On to the streets, into the city and look for a confrontation with other people. That seemed tot be the central thema during the presentations of a couple of artists of the Caucus, wednesday morning. Michael Smit, Bastiaan Arler and Allard van Hoorn showed some of their work to the other Caucus-participants.
Michael Smit shows some projects in which he went into the streets. For How Have You Been an Artist Today, Smit had coversations with people he came across in public space. Smit then recorded the conversation. “I always asked ‘how have you been an artist today’first. The rest of the conversation was always a surprise.” After a lot of these conversations over the years, Michael Smit asked volunteers to do these conversations with people on the streets. This way, he wasn’t always a factor in the conversation. With How Have You Been an Artist Today, Smit wants to investigate how far art reaches and he wants to take away the boundaries between artists and the public.

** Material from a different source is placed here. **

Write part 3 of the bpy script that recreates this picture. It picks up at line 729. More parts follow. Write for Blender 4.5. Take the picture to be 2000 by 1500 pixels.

Mapping things, working with concepts and developing new concepts. That’s what Bastiaan Arler really likes. In a videoregistration of a performance in the Austrian city of Graz, we see a group of people walking with a stocking on their heads. They’re following yellow lines that have been put onto the sidewalk. These people are limited in their movement, the lines make people go left or right, eventhough someone else might walk up to them with no way to pass. In that case, they both have to stop for ten seconds, turn around and walk away. “This performance is about how cities push people in certain directions, how people cross the city. People always take the shortest route.” At the end of the performance we see the group walk in line towards a bus. They get onto the bus, where they are freed from the yellow lines.
A cellphone, a chip, credit and a special phone number are all ingredients you need to make rado and tv for Platform for Urban Investigation (PUI) Radio TV Eindhoven. Allard van Hoorn, Ryan Holsopple and Alexandra Verhaest founded the station to allow people to make reports about anything they come across. The reports will be aired without intervention. “Everything goes”, Allard van Hoorn says. “It’s very democratic, everything will be transmitted, there is no buffer.”
The radio station, aired from a carrier cycle (bakfiets) in the Van Abbemuseum, is the most direct way of reporting. When someone, somewhere in Eindhoven, with credit and a chip wants to air an interview or conversation, he or she has to call the special phone number. The conversation then is being recorded and will be aired without intervention. With special receivers that can be collected at the ‘bakfiets’, one can listen to the radio station inside the museum. Outside of the museum, everything will be transmitted via puiradiotveindhoven.blogspot.com. That’s also the place where video footage can be found. Will absolutely everything be aired? After a short discussion between the Caucus-participants, Allard van Hoorn decides that there are no limitations. Everything goes, until the system intervenes.